Trying to explain the bond and admiration I have for a place to people that didn't have the same experience is nearly impossible. Most of the time, people seem to think I'm trying to brag about my time there. I can promise that that is not what I, or anyone who has studied abroad, is trying to do. We're grieving. Seriously. We all left a piece of ourselves in the country we lived in for a summer, semester, or year. After the first few weeks homes, however, people aren't interested in hearing about it anymore. It leaves us to figure out our lives again with part of us still dreaming about our home across the sea. Believe me I feel ridiculous typing it, but it's true. If anyone would have told me I would still feel this way a year after I left, I would have laughed in your face.

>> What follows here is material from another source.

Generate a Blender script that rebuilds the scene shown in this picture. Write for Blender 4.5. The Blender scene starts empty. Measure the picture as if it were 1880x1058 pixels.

All of my days in Ireland feel more and more like a beautiful dream the longer I'm home. The only time it truly feels real again is when I talk with my study abroad friends. They remind me I wasn't there alone. They have the same memories. They were there too. It all wasn't some dream I made up. It happened. I will always be thankful that it did.
So, now I've told you about the one negative that comes with studying abroad. The rest of it is worth all of the culture shock and confusion you'll experience when you come home. Study abroad. Go to Ireland. Just travel. It will help you realize how wonderful this world truly is.